I sense even stronger connections from your Cybernotes when you refer to different jobs and drifting – and from the book, living above a bar in downtown Seattle with all those rejection slips, and your mother eventually ending up on a farm on Puget Sound. Here you’re on my home turf – I grew up in the Pacific Northwest where I had my share and variety of crappy jobs long before and many years after college. Truck driver, household mover, pulp and paper-mill worker in my late teens onward, longshoreman for a summer after college, among so many others, then for several years at age 37, a temporary clerical worker with a Ph.D.; this, after not getting tenure as an Asst. Prof. in Theatre and English at City Univ. of N.Y. when the city went bankrupt in the mid-70s, and I went through my wilderness years trying to make it as a freelance writer, eventually living in London and Los Angeles and finally back in the Seattle area. So your variety of work and the drifting, including your professorial duties, can’t help but sound familiar.

On going back to Pearl Street: It must have been very strange, perhaps even a poignant experience when you went back to that front stoop all those years later. Whenever I pass through my birthplace in Everett, WA – yes, host to the infamous 1916 Everett Massacre, I’m sorry to say – anyway, my old childhood in the Riverside district became ground-zero for a cloverleaf of the I-5 freeway running right smack through the place! Though the old neighborhood is still there just one block north, maybe it’s best to remember the old place through black and white photos, or better yet through the mind’s eye.

I like to think that “Crazyladies of Pearl Street” will end up a classic in some sort of novel-memoir genre. But I guess all that’s another story – maybe an academic one.
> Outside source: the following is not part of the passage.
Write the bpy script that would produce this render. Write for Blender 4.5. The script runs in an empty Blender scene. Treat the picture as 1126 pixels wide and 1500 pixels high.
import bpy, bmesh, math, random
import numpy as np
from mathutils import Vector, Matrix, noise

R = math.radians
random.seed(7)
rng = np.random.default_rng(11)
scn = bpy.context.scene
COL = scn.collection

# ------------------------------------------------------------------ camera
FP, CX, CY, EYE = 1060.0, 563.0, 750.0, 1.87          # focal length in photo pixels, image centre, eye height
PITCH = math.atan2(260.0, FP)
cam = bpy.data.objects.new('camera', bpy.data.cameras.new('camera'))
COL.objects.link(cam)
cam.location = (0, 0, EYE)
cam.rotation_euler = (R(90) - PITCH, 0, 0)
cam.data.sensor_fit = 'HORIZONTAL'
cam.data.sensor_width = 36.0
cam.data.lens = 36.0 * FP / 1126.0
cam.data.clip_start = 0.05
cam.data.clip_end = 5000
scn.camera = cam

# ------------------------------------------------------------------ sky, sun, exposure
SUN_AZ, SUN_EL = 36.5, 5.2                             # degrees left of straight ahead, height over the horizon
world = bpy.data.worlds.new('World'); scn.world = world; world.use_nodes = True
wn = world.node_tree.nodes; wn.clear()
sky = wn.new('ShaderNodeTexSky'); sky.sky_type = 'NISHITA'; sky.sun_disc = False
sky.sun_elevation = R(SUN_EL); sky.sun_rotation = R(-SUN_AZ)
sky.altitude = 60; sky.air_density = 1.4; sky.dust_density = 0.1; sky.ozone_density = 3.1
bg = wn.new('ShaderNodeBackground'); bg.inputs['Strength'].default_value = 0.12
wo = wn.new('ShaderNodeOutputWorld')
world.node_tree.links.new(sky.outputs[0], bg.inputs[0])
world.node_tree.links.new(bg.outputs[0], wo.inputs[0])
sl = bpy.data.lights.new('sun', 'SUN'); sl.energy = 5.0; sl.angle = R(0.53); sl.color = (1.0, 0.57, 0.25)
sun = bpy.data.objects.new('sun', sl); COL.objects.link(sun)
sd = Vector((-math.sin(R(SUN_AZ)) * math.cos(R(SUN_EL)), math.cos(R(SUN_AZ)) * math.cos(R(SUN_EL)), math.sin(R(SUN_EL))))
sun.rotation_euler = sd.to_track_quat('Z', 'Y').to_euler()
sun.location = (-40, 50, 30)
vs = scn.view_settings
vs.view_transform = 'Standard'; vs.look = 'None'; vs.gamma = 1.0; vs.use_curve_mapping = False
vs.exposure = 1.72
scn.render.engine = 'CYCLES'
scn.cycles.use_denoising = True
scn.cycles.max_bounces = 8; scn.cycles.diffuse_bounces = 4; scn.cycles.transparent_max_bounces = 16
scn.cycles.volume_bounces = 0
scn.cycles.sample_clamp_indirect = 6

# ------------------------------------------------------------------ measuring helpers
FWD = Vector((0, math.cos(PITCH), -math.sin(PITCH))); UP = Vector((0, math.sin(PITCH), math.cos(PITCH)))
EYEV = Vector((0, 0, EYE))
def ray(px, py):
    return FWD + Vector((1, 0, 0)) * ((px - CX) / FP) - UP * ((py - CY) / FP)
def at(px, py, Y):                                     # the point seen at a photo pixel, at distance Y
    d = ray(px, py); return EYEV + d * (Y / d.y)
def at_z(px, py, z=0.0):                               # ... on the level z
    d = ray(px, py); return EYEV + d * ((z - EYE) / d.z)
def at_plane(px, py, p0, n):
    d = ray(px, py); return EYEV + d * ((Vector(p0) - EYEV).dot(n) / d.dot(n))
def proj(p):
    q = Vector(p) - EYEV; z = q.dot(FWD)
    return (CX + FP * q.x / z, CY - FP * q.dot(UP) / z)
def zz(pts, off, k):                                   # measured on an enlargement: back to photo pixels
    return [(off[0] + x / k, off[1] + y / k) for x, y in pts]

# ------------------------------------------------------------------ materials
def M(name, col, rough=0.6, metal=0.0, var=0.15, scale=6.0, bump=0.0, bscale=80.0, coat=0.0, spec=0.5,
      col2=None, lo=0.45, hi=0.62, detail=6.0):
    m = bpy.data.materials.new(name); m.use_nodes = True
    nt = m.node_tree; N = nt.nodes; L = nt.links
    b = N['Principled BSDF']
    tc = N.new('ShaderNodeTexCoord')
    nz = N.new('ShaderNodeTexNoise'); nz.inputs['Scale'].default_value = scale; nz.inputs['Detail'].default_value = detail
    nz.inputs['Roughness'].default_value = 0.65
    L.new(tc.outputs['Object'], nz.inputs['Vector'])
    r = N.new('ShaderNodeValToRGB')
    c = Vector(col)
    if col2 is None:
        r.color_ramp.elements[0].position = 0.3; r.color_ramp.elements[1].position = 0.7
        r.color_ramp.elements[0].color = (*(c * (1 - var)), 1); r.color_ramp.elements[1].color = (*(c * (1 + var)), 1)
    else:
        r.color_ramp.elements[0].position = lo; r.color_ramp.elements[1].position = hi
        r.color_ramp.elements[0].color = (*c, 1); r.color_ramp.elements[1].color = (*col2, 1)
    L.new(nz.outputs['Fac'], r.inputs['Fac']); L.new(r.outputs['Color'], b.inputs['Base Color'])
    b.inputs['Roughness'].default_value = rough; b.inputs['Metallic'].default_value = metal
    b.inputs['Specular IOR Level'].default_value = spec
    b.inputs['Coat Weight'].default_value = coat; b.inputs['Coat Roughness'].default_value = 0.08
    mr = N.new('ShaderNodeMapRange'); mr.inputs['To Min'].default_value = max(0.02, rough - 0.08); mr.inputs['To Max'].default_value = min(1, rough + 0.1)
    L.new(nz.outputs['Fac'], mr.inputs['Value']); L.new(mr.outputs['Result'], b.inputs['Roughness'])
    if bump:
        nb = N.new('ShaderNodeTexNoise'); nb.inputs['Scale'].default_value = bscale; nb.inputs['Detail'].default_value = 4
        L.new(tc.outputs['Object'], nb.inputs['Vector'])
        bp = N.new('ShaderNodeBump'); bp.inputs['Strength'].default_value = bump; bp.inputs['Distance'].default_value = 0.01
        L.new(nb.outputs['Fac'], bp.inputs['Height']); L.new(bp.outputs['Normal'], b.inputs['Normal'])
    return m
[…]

... There must be a lot of us hoping … no, expecting … that you’ll be around for a few more books. In the meantime, I plan to re-read “Shibumi” which I haven’t since it was first published. Of course, we Others will always be looking forward to more story games – maybe even an epic “Battle of Washington Park Hill”? Take care of yourself!

Yours truly,

Robert Ronning
AKA Prospero in Tucson

* Your Cybernotes are a delight to read as expanded parts of the text, of course, but on their own as well. Actually, as I read many of them, I was thinking how effective they would be as further expanded subjects in themselves for magazine pieces. As far as I know, that’s never been “your thing,” but somehow I feel sure there would be strong interest.